Let me give you at least three qualities that made the church on Pentecost a place where you wouldn’t have taken a nap. These same three qualites ought to exemplify church worship today.

1. THERE WAS "CONTROLLED COMMOTION".

From the rushing mighty wind to the tongues of fire to the multiple foreign languages being spoken, there was a lot of interesting and stirring activity!

Simon Peter had to tell some of the onlookers that the church members weren’t drunk! (v. 15) They were "under the influence" all right, but it was the influence of the Holy Spirit!

As the scripture commands us in Ephesians 5:18 - "Be not drunk with wine...but be filled with the Spirit."

When believers get filled with the Spirit things will get exciting!

Out of control? Never! Exciting? Yes, definitely!

What is necessary for this type of church worship?

a. Reliability on the Holy Spirit and His leadership, even if He takes us where we didn’t plan to go.

Of course the Bible teaches orderliness in the church:

I Corinthians 14:40 - "Let all things be done decently and in order." "For God is not the author of confusion, but of peace, as in all churches of the saints." (1 Corinthians 14:33)

But the Bible also allows for some spontaneity in our worship services. Jesus said, "God is a Spirit: and they that worship him must worship him in spirit and in truth." (John 4:24)

Worship God in truth yes, but don’t neglect to worship Him in spirit. Jesus said we "must" worship God in both categories simultaneously. An imbalance to either extreme causes problems.

If you worship in "spirit" but leave out the "truth", worship becomes subjective to human whims.

But if you worship in "truth" and leave out the "spirit", worship becomes lifeless and worthless to God and man!

It doesn’t do us any good to attend church Sunday after Sunday and not have our hearts stirred as well as having our minds renewed. Worship services that instruct but don’t inspire; or inspire but don’t instruct; are both likewise incomplete and inadequate.

Also, to have a worship service of "controlled commotion"...

b. The preaching of the Word of God must be central.
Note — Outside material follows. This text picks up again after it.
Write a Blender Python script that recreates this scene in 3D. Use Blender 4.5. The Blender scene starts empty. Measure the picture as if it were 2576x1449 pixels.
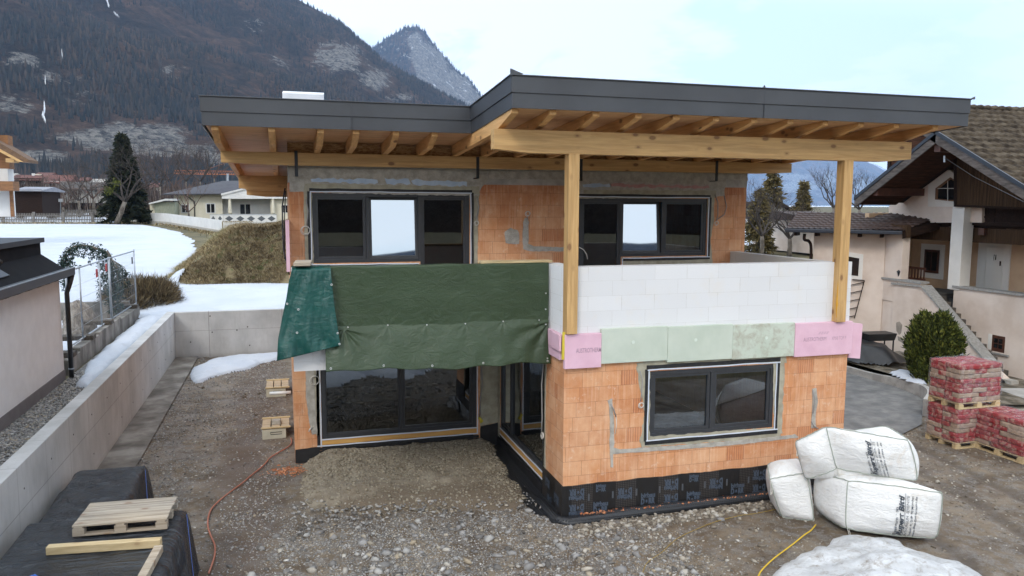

Peter quoted Old Testament scriptures profusely in his sermon. It so impacted the hearers that they were asking "what shall we do?" (verse 37)

Peter’s sermon was so powerful and the atmosphere so Spirit-filled that the apostles didn’t have to give an invitation at the end of the service for folks to make a faith commitment to Jesus.

In order for this dynamic to occur there has to be a willingness on behalf of the church to let the word be proclaimed in its purity and power.

Sure we need to adapt our message to the needs of the 21st century. But the message will not be palatable to everyone.